● **Task statement**
Would you transcribe the listing that follows, character for character, and omit its images?

>> begin Data provided

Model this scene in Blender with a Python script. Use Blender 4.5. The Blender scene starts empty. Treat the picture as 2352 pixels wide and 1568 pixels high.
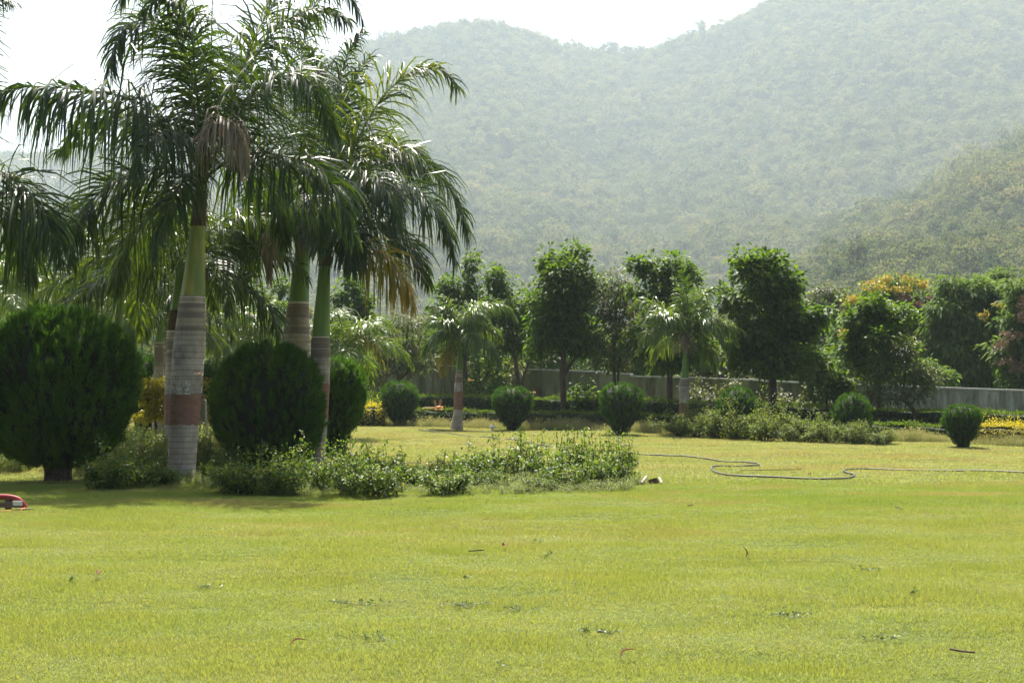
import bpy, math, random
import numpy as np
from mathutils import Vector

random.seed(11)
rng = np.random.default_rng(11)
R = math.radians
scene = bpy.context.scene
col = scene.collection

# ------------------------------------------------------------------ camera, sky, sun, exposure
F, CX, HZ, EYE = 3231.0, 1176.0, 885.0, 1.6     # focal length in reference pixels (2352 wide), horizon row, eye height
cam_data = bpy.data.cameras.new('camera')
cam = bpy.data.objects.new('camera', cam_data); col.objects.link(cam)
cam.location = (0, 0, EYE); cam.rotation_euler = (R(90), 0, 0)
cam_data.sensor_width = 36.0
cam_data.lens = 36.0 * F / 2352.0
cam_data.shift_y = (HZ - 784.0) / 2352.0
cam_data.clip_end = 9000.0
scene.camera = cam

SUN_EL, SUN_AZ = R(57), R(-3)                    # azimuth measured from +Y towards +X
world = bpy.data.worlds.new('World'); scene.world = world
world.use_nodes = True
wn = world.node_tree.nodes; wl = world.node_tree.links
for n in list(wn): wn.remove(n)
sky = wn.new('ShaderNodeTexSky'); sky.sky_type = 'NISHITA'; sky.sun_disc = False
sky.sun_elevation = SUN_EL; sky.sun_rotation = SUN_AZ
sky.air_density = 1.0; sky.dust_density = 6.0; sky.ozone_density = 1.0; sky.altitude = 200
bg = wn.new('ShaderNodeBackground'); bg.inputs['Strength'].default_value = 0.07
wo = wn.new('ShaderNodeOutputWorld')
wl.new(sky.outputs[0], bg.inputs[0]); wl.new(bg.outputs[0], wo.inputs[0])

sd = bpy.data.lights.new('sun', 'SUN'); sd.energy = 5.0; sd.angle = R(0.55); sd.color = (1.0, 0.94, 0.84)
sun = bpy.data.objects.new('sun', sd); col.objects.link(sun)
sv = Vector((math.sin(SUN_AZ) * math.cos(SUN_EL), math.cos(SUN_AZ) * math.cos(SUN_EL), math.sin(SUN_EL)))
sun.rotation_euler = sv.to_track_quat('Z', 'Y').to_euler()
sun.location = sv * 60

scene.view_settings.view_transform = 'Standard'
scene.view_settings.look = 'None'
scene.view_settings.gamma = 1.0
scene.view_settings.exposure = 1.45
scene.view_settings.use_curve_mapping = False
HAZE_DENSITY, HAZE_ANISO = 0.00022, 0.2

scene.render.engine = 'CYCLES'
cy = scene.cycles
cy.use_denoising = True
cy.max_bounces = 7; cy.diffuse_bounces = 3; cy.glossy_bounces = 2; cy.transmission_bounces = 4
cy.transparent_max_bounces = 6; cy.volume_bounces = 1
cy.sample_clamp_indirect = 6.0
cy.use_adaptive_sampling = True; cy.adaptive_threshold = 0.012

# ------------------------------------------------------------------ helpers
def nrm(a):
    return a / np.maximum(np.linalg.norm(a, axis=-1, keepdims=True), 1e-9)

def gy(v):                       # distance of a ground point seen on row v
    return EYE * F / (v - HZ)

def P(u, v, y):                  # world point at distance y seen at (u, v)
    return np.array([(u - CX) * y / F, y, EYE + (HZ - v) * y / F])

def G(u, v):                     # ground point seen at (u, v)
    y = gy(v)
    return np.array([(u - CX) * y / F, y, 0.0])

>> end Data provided

● **Expected answer**
Model this scene in Blender with a Python script. Use Blender 4.5. The Blender scene starts empty. Treat the picture as 2352 pixels wide and 1568 pixels high.
import bpy, math, random
import numpy as np
from mathutils import Vector

random.seed(11)
rng = np.random.default_rng(11)
R = math.radians
scene = bpy.context.scene
col = scene.collection

# ------------------------------------------------------------------ camera, sky, sun, exposure
F, CX, HZ, EYE = 3231.0, 1176.0, 885.0, 1.6     # focal length in reference pixels (2352 wide), horizon row, eye height
cam_data = bpy.data.cameras.new('camera')
cam = bpy.data.objects.new('camera', cam_data); col.objects.link(cam)
cam.location = (0, 0, EYE); cam.rotation_euler = (R(90), 0, 0)
cam_data.sensor_width = 36.0
cam_data.lens = 36.0 * F / 2352.0
cam_data.shift_y = (HZ - 784.0) / 2352.0
cam_data.clip_end = 9000.0
scene.camera = cam

SUN_EL, SUN_AZ = R(57), R(-3)                    # azimuth measured from +Y towards +X
world = bpy.data.worlds.new('World'); scene.world = world
world.use_nodes = True
wn = world.node_tree.nodes; wl = world.node_tree.links
for n in list(wn): wn.remove(n)
sky = wn.new('ShaderNodeTexSky'); sky.sky_type = 'NISHITA'; sky.sun_disc = False
sky.sun_elevation = SUN_EL; sky.sun_rotation = SUN_AZ
sky.air_density = 1.0; sky.dust_density = 6.0; sky.ozone_density = 1.0; sky.altitude = 200
bg = wn.new('ShaderNodeBackground'); bg.inputs['Strength'].default_value = 0.07
wo = wn.new('ShaderNodeOutputWorld')
wl.new(sky.outputs[0], bg.inputs[0]); wl.new(bg.outputs[0], wo.inputs[0])

sd = bpy.data.lights.new('sun', 'SUN'); sd.energy = 5.0; sd.angle = R(0.55); sd.color = (1.0, 0.94, 0.84)
sun = bpy.data.objects.new('sun', sd); col.objects.link(sun)
sv = Vector((math.sin(SUN_AZ) * math.cos(SUN_EL), math.cos(SUN_AZ) * math.cos(SUN_EL), math.sin(SUN_EL)))
sun.rotation_euler = sv.to_track_quat('Z', 'Y').to_euler()
sun.location = sv * 60

scene.view_settings.view_transform = 'Standard'
scene.view_settings.look = 'None'
scene.view_settings.gamma = 1.0
scene.view_settings.exposure = 1.45
scene.view_settings.use_curve_mapping = False
HAZE_DENSITY, HAZE_ANISO = 0.00022, 0.2

scene.render.engine = 'CYCLES'
cy = scene.cycles
cy.use_denoising = True
cy.max_bounces = 7; cy.diffuse_bounces = 3; cy.glossy_bounces = 2; cy.transmission_bounces = 4
cy.transparent_max_bounces = 6; cy.volume_bounces = 1
cy.sample_clamp_indirect = 6.0
cy.use_adaptive_sampling = True; cy.adaptive_threshold = 0.012

# ------------------------------------------------------------------ helpers
def nrm(a):
    return a / np.maximum(np.linalg.norm(a, axis=-1, keepdims=True), 1e-9)

def gy(v):                       # distance of a ground point seen on row v
    return EYE * F / (v - HZ)

def P(u, v, y):                  # world point at distance y seen at (u, v)
    return np.array([(u - CX) * y / F, y, EYE + (HZ - v) * y / F])

def G(u, v):                     # ground point seen at (u, v)
    y = gy(v)
    return np.array([(u - CX) * y / F, y, 0.0])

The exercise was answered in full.